Her knees keeps twitching but now the keys have twisted into a serpent-
Phoenix limbs dipping in to the tear away the scales and devour the tender flesh beneath,
Surging with thick red liquid blood.
Crystallized pain and the slithering sound of death."

aprilfourth 2011

"“babe, are you falling asleep?” you asked in your haze, the room was completely dark save for the fading glow of the computer screen in the far background. “huh- no….well yes. that’s a strange question.”I replied with heavy lids and lips of molten lead. “oh, I’m sorry am I boring you?” you scoffed as your mouth found its way between the line of my feminine jaw and the jutting collar bone valley; jeez your face was rough, no, you were rough- caught between memories, lies and fear of the future. you desired nothing more than to be the virile man at the end of the corridor who would rip out pretty women’s hearts but despite your hardest, most respectful attempts your puny human emotions drove your regret further with every move you made. scared of being alone, I allowed the moments of intimacy- I believed them to be helpful and maybe even pure….beyond the alcohol on your breathe. your talon hands searched their way down my flesh, dragging it like a toddler’s teddy bear. your sandpaper face bruised my peach fuzz skin, your tongue jumping from thighs to mouth.
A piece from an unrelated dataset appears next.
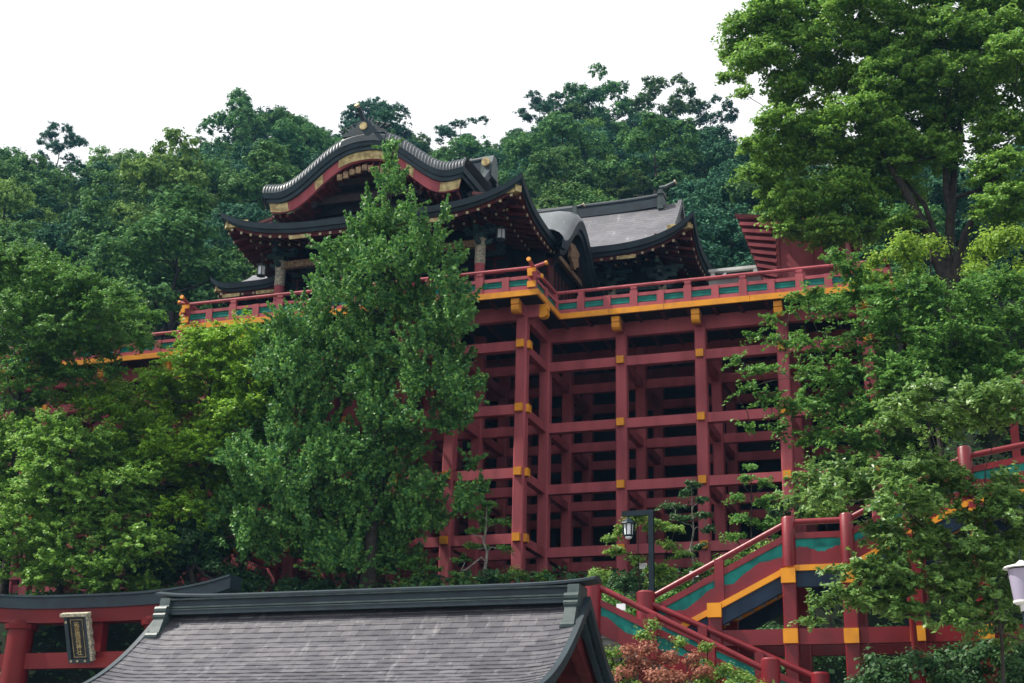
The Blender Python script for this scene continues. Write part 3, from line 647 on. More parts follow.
m = MB(); m.box(GX0+1.2, GX1-1.2, GYR-2.1, GYR+2.1, -21.8, gslope(2.2)-.3); m.build('wall', 'gate_red', gh)
m = MB()
for s in (-1, 1):
    x = (GX1-1.2) if s > 0 else GX0+1.2
    m.prism([(GYR-2.1, gslope(2.2)-.35), (GYR+2.1, gslope(2.2)-.35), (GYR, gslope(0)-.4)], 'x', x-.06, x+.06)
m.pieces('gable_wall', 'dark_wood', gh)
# banded ridge
m = MB(); zb = GZR-.06
for hw, z0, z1 in ((.36,0,.11),(.28,.13,.17),(.235,.21,.37)): m.box(GX0+.15, GX1-.15, GYR-hw, GYR+hw, zb+z0, zb+z1)
rg = m.build('ridge', 'copper_dark', gh)
m = MB()
for hw, z0, z1 in ((.37,.11,.13),(.31,.17,.21),(.31,.37,.415)): m.box(GX0+.15, GX1-.15, GYR-hw, GYR+hw, zb+z0, zb+z1)
m.build('ridge_band', 'copper_green', rg)
m = MB(); Xs = np.linspace(GX0-.1, GX1+.28, 30)
zr_ = lambda x: zb+.415+.14*(abs(x-4.72)/6.0)**8
m.grid([[(x, GYR+s*.33, zr_(x)+q) for x in Xs] for s, q in ((-1,0),(-1,.05),(-.2,.125),(.2,.125),(1,.05),(1,0),(-1,0))])
for e in (0, -1):
    x = Xs[e]; m.add([(x, GYR+s*.33, zr_(x)+q) for s, q in ((-1,0),(-1,.05),(-.2,.125),(.2,.125),(1,.05),(1,0))], [(0,1,2,3,4,5)])
m.build('ridge_cap', 'copper_dark', rg)
for x in (GX0+.22, GX1-.22):
    m = MB()
    prof = [(0,.55),(-.42,.55),(-.46,.30),(-.52,.22),(-.60,.26),(-.66,.16),(-.60,-.02),(-.70,-.16),(-.82,-.42),(-.92,-.62),(-1.0,-.62),(-1.06,-.76),(-.98,-.90),(-.80,-.86),(-.5,-.5),(0,-.1)]
    m.prism([(GYR+p*.78, zb+q*.78) for p, q in prof], 'x', x-.14, x+.14)
    for (p, q, r_) in ((-.56,.14,.13),(-.62,-.06,.11),(-.96,-.76,.13)): m.tube([(x-.17, GYR+p*.78, zb+q*.78), (x+.17, GYR+p*.78, zb+q*.78)], r_*.8, 10)
    m.prism([(GYR-p*.78, zb+q*.78) for p, q in prof], 'x', x-.14, x+.14)
    m.build('ridge_ornament', 'copper_green', rg)

# ---------------------------------------------------------------- torii with plaque
to = thing('torii_gate', (-14.5, -8, -16.9), 'vermilion shrine gate with a dark upturned top beam at the left of the gate hall', 'torii')
TY = -8.0
m = MB()
def kas(x, z0, e): t = (x+14.5)/6.3; return z0+e*abs(t)**3.2
X = np.linspace(-20.8, -8.2, 40)
for (hw, za, zb_) in ((.42, -12.02, -11.58), (.50, -11.58, -11.50)):
    m.grid([[(x, TY+s*hw, kas(x, q, .55)) for x in X] for s, q in ((-1,za),(-1,zb_),(1,zb_),(1,za),(-1,za))])
    for e in (0,-1):
        x = X[e]; m.add([(x, TY+s*hw, kas(x, q, .55)) for s, q in ((-1,za),(-1,zb_),(1,zb_),(1,za))], [(0,1,2,3)])
m.build('top_beam', 'copper_dark', to)
m = MB(); X2 = X[2:-2]
m.grid([[(x, TY+s*.34, kas(x, q, .45)) for x in X2] for s, q in ((-1,-12.55),(-1,-12.02),(1,-12.02),(1,-12.55),(-1,-12.55))])
for e in (0,-1):
    x = X2[e]; m.add([(x, TY+s*.34, kas(x, q, .45)) for s, q in ((-1,-12.55),(-1,-12.02),(1,-12.02),(1,-12.55))], [(0,1,2,3)])
m.build('second_beam', 'gate_red', to)
m = MB(); m.box(-18.9, -10.1, TY-.16, TY+.16, -14.28, -13.68); m.build('tie_beam', 'gate_red', to)
m = MB(); m.box(-14.0-.27, -14.0+.27, TY-.2, TY+.2, -13.68, -12.5); m.build('strut', 'gate_red', to)
for x, s in ((-17.6,-1), (-11.4,1)):
    m = MB(); m.tube([(x+s*.12, TY, -17.2), (x, TY, -12.4)], [.56,.50], 20); m.build('pillar', 'gate_red', to, smooth=True)
    m = MB(); m.box(x-.62, x+.62, TY-.3, TY+.3, -13.55, -13.35) if False else m.lathe((x, TY, -12.75), [(.62,0),(.66,.2)], 18); m.build('pillar_cap', 'gate_red', to)
# plaque: leans forward from the tie beam
pqo = thing('shrine_plaque', (-14.7, TY-.5, -14.1), 'black name plaque with gold characters and silvery frame on the red shrine gate', 'plaque')
bt, tp = Vector((-14.42, TY-.28, -14.02)), Vector((-14.42, TY-.98, -12.25))
upv = (tp-bt).normalized(); rt_ = Vector((1, 0, 0)); rt_ = (rt_-upv*rt_.dot(upv)).normalized(); nm = rt_.cross(upv).normalized(); nm = nm if nm.y < 0 else -nm
def PL(u, v, w): return bt+rt_*u+upv*v+nm*w
def pbox(m, u0, u1, v0, v1, w0, w1):
    vs = [PL(u,v,w) for w in (w0,w1) for u, v in ((u0,v0),(u1,v0),(u1,v1),(u0,v1))]
    m.add(vs, [(0,3,2,1),(4,5,6,7),(0,1,5,4),(1,2,6,5),(2,3,7,6),(3,0,4,7)])
m = MB(); pbox(m, -.36, .36, .08, 1.72, 0, .10); m.build('board', 'black_lacquer', pqo)
m = MB(); H_ = 1.85
vs = []
for (a, c_) in (((-.46,0),(-.60,.0)),): pass
pbox(m, -.52, -.36, 0, H_-.06, .0, .16); pbox(m, .36, .50, 0, H_-.06, .0, .16); pbox(m, -.50, .50, -.06, .10, .01, .17); m.build('frame', 'copper_dark', pqo)
m = MB(); pbox(m, -.62, .62, H_-.10, H_+.02, -.02, .24)
for k in range(9): v = .02+k*.2; pbox(m, .50, .60+.03*(k%2), v, v+.185, .0, .20)
m.build('frame_edge', 'carving', pqo)
m = MB()
for u0, u1, v0, v1 in ((-.27,.27,1.60,1.615),(-.27,.27,.16,.175),(-.27,-.255,.16,1.61),(.255,.27,.16,1.61)): pbox(m, u0, u1, v0, v1, .10, .112)
m.build('gold_line', 'gold', pqo)
m = MB()
for u, v in ((-.38,.0),(-.1,-.0),(.25,.0),(-.42,1.5)): 
    c0 = PL(u, v+.03, .17); m.tube([c0, c0+nm*.02], .05, 8)
m.pieces('stud', 'rafter_white', pqo)
cu = bpy.data.curves.new('plaque_text', 'FONT'); cu.body = '\n'.join('祐徳稲荷神社'); cu.size = .25; cu.align_x = 'CENTER'; cu.extrude = .008; cu.space_line = .88
tmp = bpy.data.objects.new('tmp_text', cu); col.objects.link(tmp); bpy.context.view_layer.update()
me = bpy.data.meshes.new_from_object(tmp.evaluated_get(bpy.context.evaluated_depsgraph_get())); bpy.data.objects.remove(tmp)
me.name = 'lettering'; me.materials.clear(); me.materials.append(MATS['gold'])
vv = [v.co.copy() for v in me.vertices]; ymin = min(v.y for v in vv); ymax = max(v.y for v in vv); xm = (min(v.x for v in vv)+max(v.x for v in vv))/2
for v, c_ in zip(me.vertices, vv): v.co = PL((c_.x-xm)*1.0, .24+(c_.y-ymin)/(ymax-ymin)*1.30, .115+c_.z)
lo = bpy.data.objects.new('lettering', me); col.objects.link(lo); lo.parent = pqo; lo.location = -world_loc(pqo)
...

I could feel it in your kiss- all the desperate pain and feeling you choked back, I could taste the fear in your throat. you looked like prince charming but the end was anything but charming; “please…” weakly I had begged, my arms wrapped around your strong shoulders, “just stay….it will help.” but those same strong shoulders pushed me away and as you left me in a dark room save for the dulled computer screen that sobbed songs of lost love and hopeless romance."